Instruction:
Output all the data exactly. Pictures do not belong in the copy.
------------------------------------------------
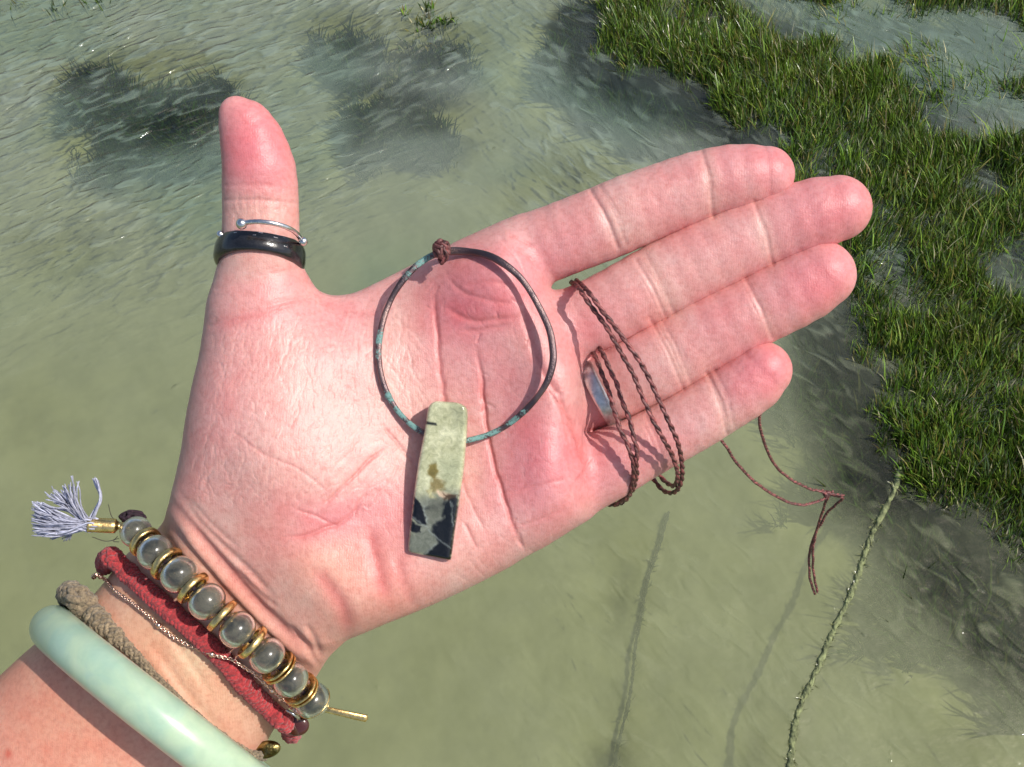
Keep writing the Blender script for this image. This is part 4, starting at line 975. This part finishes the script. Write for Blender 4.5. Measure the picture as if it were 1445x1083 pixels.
E1 = [(980, 585, -30), (1000, 603, -28), (1018, 621, -30), (1045, 660, -38), (1075, 688, -46), (1110, 708, -54), (1136, 712, -58), (1161, 705, -62), (1176, 694, -62)]
E2 = [(1072, 545, -28), (1075, 562, -26), (1073, 580, -28), (1073, 605, -34), (1083, 636, -41), (1100, 663, -48), (1131, 685, -56), (1161, 695, -61), (1191, 699, -62)]
E3 = [(1164, 698, -61), (1178, 700, -62.5), (1189, 703, -64), (1180, 712, -67), (1166, 727, -72), (1151, 753, -80), (1142, 783, -88), (1143, 816, -95), (1150, 839, -99)]
E4 = [(1160, 692, -62), (1170, 699, -63), (1165, 712, -66), (1157, 734, -74), (1149, 762, -82), (1147, 791, -89), (1150, 818, -95), (1153, 836, -98)]
for pts in (E1, E2, E3, E4): twisted('cord', [pl(*p) for p in pts], .42, M_CORD, NK, 2.4)
def knot(c, r, name, mat, parent, sd, turns=4, wr=.55, sq=(1, 1, .8)):
    rr = np.random.default_rng(sd); G = Geo()
    for q in range(turns):
        a = rr.normal(0, 1, 3); a /= np.linalg.norm(a); b = np.cross(a, rr.normal(0, 1, 3)); b /= np.linalg.norm(b); c2 = np.cross(a, b)
        th = np.linspace(0, 2*math.pi, 40); P = c+(np.outer(np.cos(th), a)+np.outer(np.sin(th), b)+np.outer(.35*np.sin(3*th), c2))*r*np.array(sq)*rr.uniform(.55, .9)
        G.tube(P, wr, 7, c=np.ones((40, 3))*rr.uniform(.7, 1.4, (40, 1)))
    G.ball(c, r*.55, 10, 8, c=(.6, .6, .6))
    return G.build(name, mat, parent)
knot(pl(623, 352, 1.6), 2.4, 'knot', M_CORD, NK, 3, 6, .5, (.85, 1.1, .9))
knot(pl(1167, 697, -62), 1.1, 'knot', M_CORD, NK, 4, 3, .4)
twisted('cord', [pl(620, 363, .4), pl(624, 371, 1.4), pl(630, 362, 2.8), pl(627, 348, 3.4), pl(618, 343, 2.9), pl(613, 351, 1.4)], .55, M_CORD, NK)

# --- braided and crocheted bands
def braid(name, pts, r, mat, parent=None, pitch=5.0, k=4, lump=.25, sd=1, taper=None):
    P = spline(pts, 400); Ltot = np.linalg.norm(np.diff(P, axis=0), axis=1).sum(); m = int(Ltot/.22); P = spline(pts, m); L = np.linspace(0, Ltot, m)
    T, A, B = frames_of(P); G = Geo(); rr = np.random.default_rng(sd)
    R = r*(1+lump*.4*np.interp(L, np.arange(0, Ltot+3, 1.5), rr.normal(0, .5, len(np.arange(0, Ltot+3, 1.5)))))
    if taper is not None: R = R*np.interp(L/Ltot, [t[0] for t in taper], [t[1] for t in taper])
    G.tube(P, R*.62, 12, c=np.ones((m, 3))*.55)
    for sgn in (1, -1):
        for q in range(k):
            a = sgn*2*math.pi*L/pitch+q*2*math.pi/k
            rad = R*(.72+.17*np.cos(a*k/1.0+(0 if sgn > 0 else math.pi)))
            O = (np.cos(a)[:, None]*A+np.sin(a)[:, None]*B)*rad[:, None]
            c = np.ones((m, 3))*np.interp(L, np.arange(0, Ltot+1, .8), rr.uniform(.75, 1.3, len(np.arange(0, Ltot+1, .8))))[:, None]
            G.tube(P+O+rr.normal(0, .03, (m, 3)), R*(.36 if k <= 4 else .27), 6, c=c)
    # stray fibres
    for _ in range(int(Ltot*.7)):
        i = rr.integers(0, m-1); d = rr.normal(0, 1, 3); d /= np.linalg.norm(d)
        p0 = P[i]+d*R[i]*.9; p1 = p0+d*rr.uniform(.3, 1.1)+T[i]*rr.normal(0, .6); G.tube([p0, (p0+p1)/2+rr.normal(0, .12, 3), p1], .045, 3)
    return G.build(name, mat, parent)
def band(pts, lift):      # x, y on the skin
    return [pl(x, y, skin_z(x, y)+lift if z is None else z) for x, y, z in pts]
N_ = None
def lay(pts, lift, n=60):
    """rest a path on the arm: points with z None sit lift mm above the skin, the rest are given"""
    S = []
    for x, y, z in pts: S.append((x, y, (skin_z(x, y)+lift) if z is None else z))
    S = np.array(S, float); 
    return [pl(*p) for p in S]
# beaded bracelet: frosted grey glass beads and brass discs
BB = empty('beaded_bracelet', w(310, 865, -4)); tag(BB, 'bracelet of smoky glass beads and brass discs with a lilac tassel, nearest the palm', 'bracelet')
def mat_glass():
    m, n, l, b = new_mat('smoky_glass'); v = coords(n, l); f = noise(n, l, v, 260, 3, .6, .6); f2 = noise(n, l, v, 1400, 3)
    l.new(mixc(n, l, (.10, .11, .10), (.30, .29, .22), ramp(n, l, f, .35, .65)), b.inputs['Base Color'])
    b.inputs['Transmission Weight'].default_value = .66; b.inputs['IOR'].default_value = 1.36; b.inputs['Roughness'].default_value = .2
    b.inputs['Coat Weight'].default_value = .25; b.inputs['Coat Roughness'].default_value = .15
    b.inputs['Subsurface Weight'].default_value = .0; b.inputs['Subsurface Radius'].default_value = (1, 1, .9); b.inputs['Subsurface Scale'].default_value = .003
    l.new(bump(n, l, f2, .00005), b.inputs['Normal'])
    return m
M_GLASS = mat_glass()
BEADS = [(192, 751, 22.5), (219, 780, 25.5), (253, 811, 27), (292, 849, 27), (335, 889, 26.5), (377, 925, 26), (410, 959, 25.5), (440, 988, 26)]
BZ = [-8, -4, -1.0, .6, .6, -1.2, -5.0, -10.5]
BC = np.array([pl(x, y, z+1.5) for (x, y, r), z in zip(BEADS, BZ)])
for i, (c, (x, y, r)) in enumerate(zip(BC, BEADS)):
    rr = r*(DIST-c[2])/FPX
    t = BC[min(i+1, len(BC)-1)]-BC[max(i-1, 0)]; t /= np.linalg.norm(t); a = np.cross(t, [0, 0, 1.0]); a /= np.linalg.norm(a); b = np.cross(a, t)
    G = Geo(); G.ball(np.zeros(3), rr, 36, 24, disp=lambda D: 1-.15*np.abs(D[:, 2])**4)
    V = G.V[0] @ np.array([a, b, t])+c; G.V[0] = V
    o = G.build('bead', M_GLASS, BB)
    if i == 7: o['label'] = 'end bead, darkest and half wrapped in brass wire'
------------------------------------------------
Exercise solution:
Keep writing the Blender script for this image. This is part 4, starting at line 975. This part finishes the script. Write for Blender 4.5. Measure the picture as if it were 1445x1083 pixels.
E1 = [(980, 585, -30), (1000, 603, -28), (1018, 621, -30), (1045, 660, -38), (1075, 688, -46), (1110, 708, -54), (1136, 712, -58), (1161, 705, -62), (1176, 694, -62)]
E2 = [(1072, 545, -28), (1075, 562, -26), (1073, 580, -28), (1073, 605, -34), (1083, 636, -41), (1100, 663, -48), (1131, 685, -56), (1161, 695, -61), (1191, 699, -62)]
E3 = [(1164, 698, -61), (1178, 700, -62.5), (1189, 703, -64), (1180, 712, -67), (1166, 727, -72), (1151, 753, -80), (1142, 783, -88), (1143, 816, -95), (1150, 839, -99)]
E4 = [(1160, 692, -62), (1170, 699, -63), (1165, 712, -66), (1157, 734, -74), (1149, 762, -82), (1147, 791, -89), (1150, 818, -95), (1153, 836, -98)]
for pts in (E1, E2, E3, E4): twisted('cord', [pl(*p) for p in pts], .42, M_CORD, NK, 2.4)
def knot(c, r, name, mat, parent, sd, turns=4, wr=.55, sq=(1, 1, .8)):
    rr = np.random.default_rng(sd); G = Geo()
    for q in range(turns):
        a = rr.normal(0, 1, 3); a /= np.linalg.norm(a); b = np.cross(a, rr.normal(0, 1, 3)); b /= np.linalg.norm(b); c2 = np.cross(a, b)
        th = np.linspace(0, 2*math.pi, 40); P = c+(np.outer(np.cos(th), a)+np.outer(np.sin(th), b)+np.outer(.35*np.sin(3*th), c2))*r*np.array(sq)*rr.uniform(.55, .9)
        G.tube(P, wr, 7, c=np.ones((40, 3))*rr.uniform(.7, 1.4, (40, 1)))
    G.ball(c, r*.55, 10, 8, c=(.6, .6, .6))
    return G.build(name, mat, parent)
knot(pl(623, 352, 1.6), 2.4, 'knot', M_CORD, NK, 3, 6, .5, (.85, 1.1, .9))
knot(pl(1167, 697, -62), 1.1, 'knot', M_CORD, NK, 4, 3, .4)
twisted('cord', [pl(620, 363, .4), pl(624, 371, 1.4), pl(630, 362, 2.8), pl(627, 348, 3.4), pl(618, 343, 2.9), pl(613, 351, 1.4)], .55, M_CORD, NK)

# --- braided and crocheted bands
def braid(name, pts, r, mat, parent=None, pitch=5.0, k=4, lump=.25, sd=1, taper=None):
    P = spline(pts, 400); Ltot = np.linalg.norm(np.diff(P, axis=0), axis=1).sum(); m = int(Ltot/.22); P = spline(pts, m); L = np.linspace(0, Ltot, m)
    T, A, B = frames_of(P); G = Geo(); rr = np.random.default_rng(sd)
    R = r*(1+lump*.4*np.interp(L, np.arange(0, Ltot+3, 1.5), rr.normal(0, .5, len(np.arange(0, Ltot+3, 1.5)))))
    if taper is not None: R = R*np.interp(L/Ltot, [t[0] for t in taper], [t[1] for t in taper])
    G.tube(P, R*.62, 12, c=np.ones((m, 3))*.55)
    for sgn in (1, -1):
        for q in range(k):
            a = sgn*2*math.pi*L/pitch+q*2*math.pi/k
            rad = R*(.72+.17*np.cos(a*k/1.0+(0 if sgn > 0 else math.pi)))
            O = (np.cos(a)[:, None]*A+np.sin(a)[:, None]*B)*rad[:, None]
            c = np.ones((m, 3))*np.interp(L, np.arange(0, Ltot+1, .8), rr.uniform(.75, 1.3, len(np.arange(0, Ltot+1, .8))))[:, None]
            G.tube(P+O+rr.normal(0, .03, (m, 3)), R*(.36 if k <= 4 else .27), 6, c=c)
    # stray fibres
    for _ in range(int(Ltot*.7)):
        i = rr.integers(0, m-1); d = rr.normal(0, 1, 3); d /= np.linalg.norm(d)
        p0 = P[i]+d*R[i]*.9; p1 = p0+d*rr.uniform(.3, 1.1)+T[i]*rr.normal(0, .6); G.tube([p0, (p0+p1)/2+rr.normal(0, .12, 3), p1], .045, 3)
    return G.build(name, mat, parent)
def band(pts, lift):      # x, y on the skin
    return [pl(x, y, skin_z(x, y)+lift if z is None else z) for x, y, z in pts]
N_ = None
def lay(pts, lift, n=60):
    """rest a path on the arm: points with z None sit lift mm above the skin, the rest are given"""
    S = []
    for x, y, z in pts: S.append((x, y, (skin_z(x, y)+lift) if z is None else z))
    S = np.array(S, float); 
    return [pl(*p) for p in S]
# beaded bracelet: frosted grey glass beads and brass discs
BB = empty('beaded_bracelet', w(310, 865, -4)); tag(BB, 'bracelet of smoky glass beads and brass discs with a lilac tassel, nearest the palm', 'bracelet')
def mat_glass():
    m, n, l, b = new_mat('smoky_glass'); v = coords(n, l); f = noise(n, l, v, 260, 3, .6, .6); f2 = noise(n, l, v, 1400, 3)
    l.new(mixc(n, l, (.10, .11, .10), (.30, .29, .22), ramp(n, l, f, .35, .65)), b.inputs['Base Color'])
    b.inputs['Transmission Weight'].default_value = .66; b.inputs['IOR'].default_value = 1.36; b.inputs['Roughness'].default_value = .2
    b.inputs['Coat Weight'].default_value = .25; b.inputs['Coat Roughness'].default_value = .15
    b.inputs['Subsurface Weight'].default_value = .0; b.inputs['Subsurface Radius'].default_value = (1, 1, .9); b.inputs['Subsurface Scale'].default_value = .003
    l.new(bump(n, l, f2, .00005), b.inputs['Normal'])
    return m
M_GLASS = mat_glass()
BEADS = [(192, 751, 22.5), (219, 780, 25.5), (253, 811, 27), (292, 849, 27), (335, 889, 26.5), (377, 925, 26), (410, 959, 25.5), (440, 988, 26)]
BZ = [-8, -4, -1.0, .6, .6, -1.2, -5.0, -10.5]
BC = np.array([pl(x, y, z+1.5) for (x, y, r), z in zip(BEADS, BZ)])
for i, (c, (x, y, r)) in enumerate(zip(BC, BEADS)):
    rr = r*(DIST-c[2])/FPX
    t = BC[min(i+1, len(BC)-1)]-BC[max(i-1, 0)]; t /= np.linalg.norm(t); a = np.cross(t, [0, 0, 1.0]); a /= np.linalg.norm(a); b = np.cross(a, t)
    G = Geo(); G.ball(np.zeros(3), rr, 36, 24, disp=lambda D: 1-.15*np.abs(D[:, 2])**4)
    V = G.V[0] @ np.array([a, b, t])+c; G.V[0] = V
    o = G.build('bead', M_GLASS, BB)
    if i == 7: o['label'] = 'end bead, darkest and half wrapped in brass wire'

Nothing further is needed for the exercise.